Sonic games have never really been known for storyline (besides titles like Sonic Adventures), but the concept of Generations is actually really fun. The Sonic Team uses Sonic's insane speed itself to be the premise of him saving the world, because the only way to "save" each level, is for Sonic to speed up time by running through old adventures. There is a major annoying flaw with this concept though. Since Sonic is trapped in a giant wide voided space with all his friends, the level selection requires you to run side-scroller style (whether you are modern Sonic or not) to get to each level. The space in between stages, is a little bit excessive, and it's REALLY annoying to try and get to the item shop to buy skills. As you gain more points for level completion you'll be able to give Sonic some perks that may or may not help you on your adventure. The white space in between the shop and the levels though can get irritating quickly though.

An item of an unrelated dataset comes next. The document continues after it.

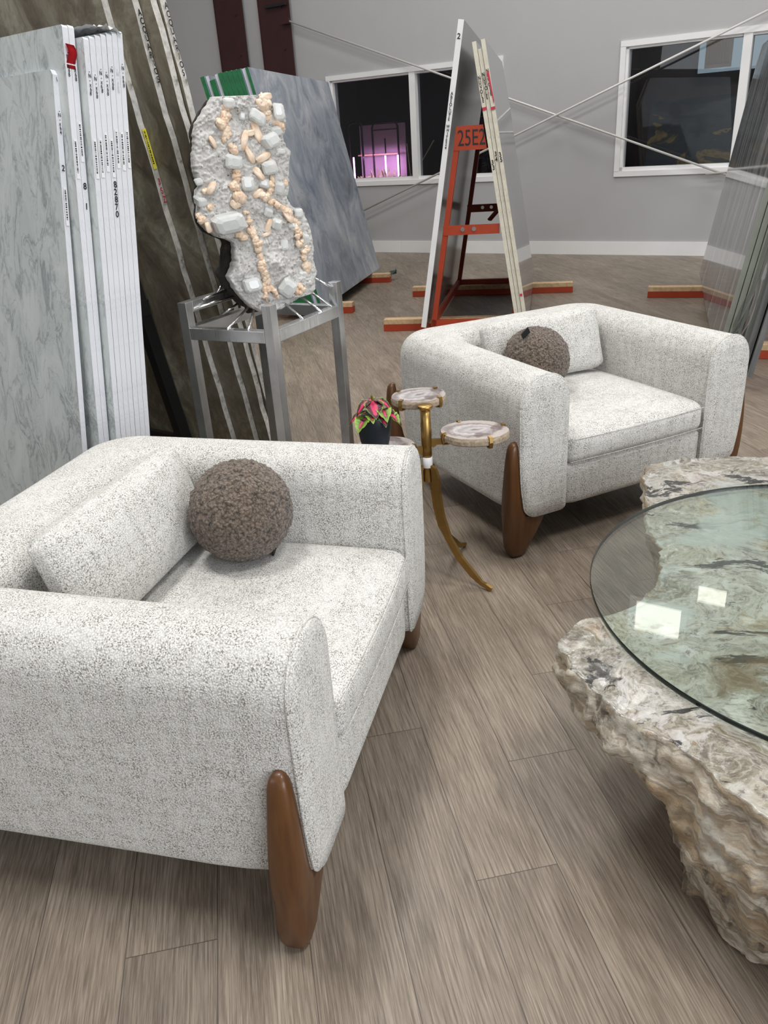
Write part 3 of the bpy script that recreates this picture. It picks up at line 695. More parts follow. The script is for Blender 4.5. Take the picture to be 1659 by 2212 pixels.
t, pl, (pa, pb_) = rack('slab_rack', 'orange A-frame rack with 25E2 on its top plate in the middle of the room', (CB.x, CB.y, 0), CZ, .075, .165, .735, -.165, [.03, 1.95], 1.50, [.37, 1.93], (-.37, 1.22), M['orange'], panel=(1.36, 1.52), bars=(.82,), tw=.04, pw=.045, sides=(1,))
for k in (0,):
    bm = bmesh.new(); cu = bpy.data.curves.new('t', 'FONT'); cu.body = '25E2'; cu.size = .15; tmp = bpy.data.objects.new('t', cu); COL.objects.link(tmp)
    dg = bpy.context.evaluated_depsgraph_get(); dg.update(); me = bpy.data.meshes.new_from_object(tmp.evaluated_get(dg)); bpy.data.objects.remove(tmp); bm.from_mesh(me)
    for v in bm.verts: v.co = V((.024, -(.315+v.co.x*.68), 1.39+v.co.y))
    obj('plate_number', bm, M['ink'], pl)
bm = bmesh.new(); tube(bm, [(1.75, -.42, .72), (1.9, -.62, .93)], 1, flat=(.05, .02)); obj('diagonal_brace', bm, M['orange'], t)

# ------------------------------------------------------------------ right rack with streaked smoky slabs
RZ = R(19.72); RB = V((2.127, 4.825, 0)); sR = V((sin(RZ), cos(RZ), 0))
rl_ = ['smoky streaked polished slab facing left at the right edge', 'grey slab with pale end right behind the streaked polished face', 'second grey slab with pale end behind the streaked polished face',
       'film wrapped grey slab sticking out toward the chair at the right edge', 'film wrapped grey slab furthest back at the right edge']
for i, (lt, sb, mt) in enumerate(((0, 0, 'streak'), (.034, -.02, 'pale'), (.068, -.04, 'pale'), (.112, -.36, 'streak'), (.150, -.40, 'streak'))):
    slab(lean_at(RB, RZ, lt, .1, sb, .163), 3.30-sb-.02*i, .031, 1.93, [M['streak'], M['pale_edge'] if i < 3 else M['streak']], rl_[i], 'smoky slabs leaning right at the right edge', far_corner=.12)
rack('slab_rack', 'orange A-frame rack behind the smoky streaked slabs', (RB.x, RB.y, 0), RZ, .22, .163, .95, -.165, [.9, 2.6], 1.5, [.45, 2.60], (-.46, 1.3), M['orange'])
bm = bmesh.new(); rows = []
for k in range(46):
    x_ = -.44+k*.03
    rows.append([bm.verts.new((x_, -.012-.014*abs(sin(k*.55))-.05*noise.noise(V((k*.16, j*.25, 2)))**2-(.035*(4-j)*.25*(1+sin(k*.8+j)) if j < 4 else 0), (.0-.07*abs(sin(k*.33)) if j == 0 else 0)+j*.11)) for j in range(14)])
for a, b in zip(rows, rows[1:]):
    for j in range(13): bm.faces.new((a[j], a[j+1], b[j+1], b[j]))
o = obj('plastic_film', bm, M['film'], None, True); o.matrix_world = lean_at(RB, RZ, .10, 0.09, 0, .163); tag(o, 'crumpled clear plastic film draped over the protruding smoky slabs', 'plastic film')

# ------------------------------------------------------------------ armchairs
CW, CDp, AT, ZT, ZBt = 1.083, 1.0, .205, .70, .150
def chair_body():
    bm = bmesh.new(); segs = 10
    # matched outer / inner plan paths from left arm front round to right arm front
    outer, inner = [], []
    BT = .275; ro, ri = .15, .05
    def arc(cx, cy, r, a0, a1): return [(cx+r*cos(a0+(a1-a0)*k/segs), cy+r*sin(a0+(a1-a0)*k/segs)) for k in range(segs+1)]
    NA, NB = 12, 10
    ol = [(0, (CDp-ro)*k/NA) for k in range(NA)]; il = [(AT, (CDp-BT-ri)*k/NA) for k in range(NA)]
    oc = arc(ro, CDp-ro, ro, pi, pi/2); ic = arc(AT+ri, CDp-BT-ri, ri, pi, pi/2)
    ob = [(ro+(CW-2*ro)*k/NB, CDp) for k in range(1, NB)]; ib = [(AT+ri+(CW-2*AT-2*ri)*k/NB, CDp-BT) for k in range(1, NB)]
    outer = ol+oc+ob+[(CW-x, y) for x, y in oc[::-1]]+[(CW-x, y) for x, y in ol[::-1]]
    inner = il+ic+ib+[(CW-x, y) for x, y in ic[::-1]]+[(CW-x, y) for x, y in il[::-1]]
    def prof(th):
        # closed profile (s across 0..th, z): outer bottom -> outer top -> inner top -> inner bottom
        P = []; rt_o, rt_i, rb_o, rb_i = .105, min(.095, th-.107), .055, .02
        n_ = 8
        for k in range(n_+1): a = pi*1.5-(pi/2)*k/n_; P.append((rb_o+.012+rb_o*cos(a), ZBt+rb_o+rb_o*sin(a)))
        for k in range(1, 6):
            f = k/6; P.append((.012*(1-f)-.004*sin(pi*f), ZBt+rb_o+(ZT-rt_o-ZBt-rb_o)*f))
        for k in range(n_+1): a = pi-(pi/2)*k/n_; P.append((rt_o*.97+rt_o*.97*cos(a), ZT-rt_o+rt_o*sin(a)))
        for k in range(n_+1): a = pi/2-(pi/2)*k/n_; P.append((th-rt_i+rt_i*cos(a), ZT-rt_i+rt_i*sin(a)))
        for k in range(1, 5): f = k/5; P.append((th, ZT-rt_i-(ZT-rt_i-ZBt-rb_i)*f))
        for k in range(4): a = 0-(pi/2)*k/3; P.append((th-rb_i+rb_i*cos(a), ZBt+rb_i+rb_i*sin(a)))
        return P
    rings = []
    for (ox, oy), (ix, iy) in zip(outer, inner):
        d = V((ix-ox, iy-oy, 0)); th = d.length; d.normalize(); lift = .022*max(0, 1-oy/.22)**2+.02*max(0, (oy-CDp+.15)/.15)
        rings.append([bm.verts.new(V((ox, oy, z+lift*max(0, 1-(z-ZBt)/.15)))+d*(s_+(lift*.6*max(0, 1-(z-ZBt)/.15) if s_ < th/2 else 0))) for s_, z in prof(th)])
    m = len(rings[0])
    for a, b in zip(rings, rings[1:]):
        for k in range(m): bm.faces.new((a[k], a[(k+1) % m], b[(k+1) % m], b[k]))
    pip = []
    for rg in (rings[0], rings[-1]):
        c = sum((v.co for v in rg), V())/m; prev = rg
        pip.append([v.co.copy() for v in rg])
        for sh, dy in ((.985, -.006), (.95, -.011), (.80, -.015), (.45, -.018)):
            cur = []
            for v in rg:
                dv = v.co-c; L = dv.length; mx = .10
                cur.append(bm.verts.new(c+V((dv.x*(1-(1-sh)*.9), 0, dv.z*(1-(1-sh)*.4 if sh > .9 else sh)))+V((0, dy, 0))))
            for k in range(m): bm.faces.new((prev[k], prev[(k+1) % m], cur[(k+1) % m], cur[k]))
            prev = cur
        bm.faces.new(prev)
    return bm, pip
def chair_leg(side):
    bm = bmesh.new()
    # front-view outline (x outward negative), built as a stack of rounded sections
    secs = [  # z, x outer, x inner, y front, y back
        (.000, .004, .036, .030, .052), (.003, -.003, .044, .018, .063), (.012, -.010, .054, .009, .069), (.03, -.017, .064, .004, .072), (.06, -.024, .084, .001, .072), (.10, -.030, .108, -.003, .070),
        (.135, -.034, .128, -.006, .067), (.158, -.036, .134, -.008, .065), (.175, -.037, .050, -.010, .063), (.22, -.038, .030, -.012, .059), (.28, -.037, .018, -.013, .054), (.34, -.035, .014, -.012, .048), (.40, -.032, .012, -.009, .041), (.44, -.027, .010, -.006, .037), (.455, -.022, .008, -.002, .033), (.464, -.014, .008, .004, .027), (.468, -.004, .008, .010, .021)]
    rings = []
    for z, a, b, c, d in secs:
        ring = []
        for k in range(20):
            t_ = 2*pi*k/20; ex = .62; cx, sx = cos(t_), sin(t_)
            X = (a+b)/2+(b-a)/2*(abs(cx)**ex)*(1 if cx > 0 else -1); Y = .012+(c+d)/2+(d-c)/2*(abs(sx)**ex)*(1 if sx > 0 else -1)
            ring.append(bm.verts.new((X if side < 0 else CW-X, Y, z)))
        rings.append(ring)
    for a, b in zip(rings, rings[1:]):
        for k in range(20): bm.faces.new((a[k], a[(k+1) % 20], b[(k+1) % 20], b[k]))
    bm.faces.new(rings[0]); bm.faces.new(rings[-1]); return bm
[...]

Besides the main levels, there are many side bonus level challenges you'll need to complete in order to get keys to unlock boss fights. I thought this was going to get on my nerves at first just so I could get to the next level, but all the challenges still stick to the gameplay of the normal stages for the most part, and offer a refreshing change from the stages. There are "mini-bosses" where Sonic fights his past and present day rivals such as Metal Sonic and Shadow the Hedgehog, and they are all done well, except for one part; instruction. Despite Tails' sagely advice on each stage, you can be left on some levels for upwards of 10 minutes trying to figure out how to beat a fight, but if you stick to my advice of "just go as fast as you possibly can as long as you can" then you will eventually beat each level. The sad part about this is, no level should EVER really take more than 2-3 minutes. 2 minutes is already really pushing it. One of my saddest moments was a boss fight that went from a 12 minute attempt, to a later 45 second win.

This game IS a console port at it's finest. Although you are able to play it on the PC with the keyboard, I do NOT recommend it. I took a month hiatus from the game in order to wait till I got a PS3 controller to plug in. The difference cannot be compared. If you are going to play Sonic Generations and enjoy it, you need to play it on the console like it was designed to be played, or just play it on the computer with a controller plugged in, which makes it just as good.

All in all, Sonic Generations is a phenomenally fun Sonic game at it's finest. If you are looking to get your Sonic fix, I think it's safe to say you will be happy cruising through this one. However, after this Sonic Team hit, I think it may be time for Sonic to take a different direction. With so many Sonic disasters in the past, and all of a sudden you have Sonic Generations sweeping platforms with legitimate fun, it would be best to be wary of future Sonic titles.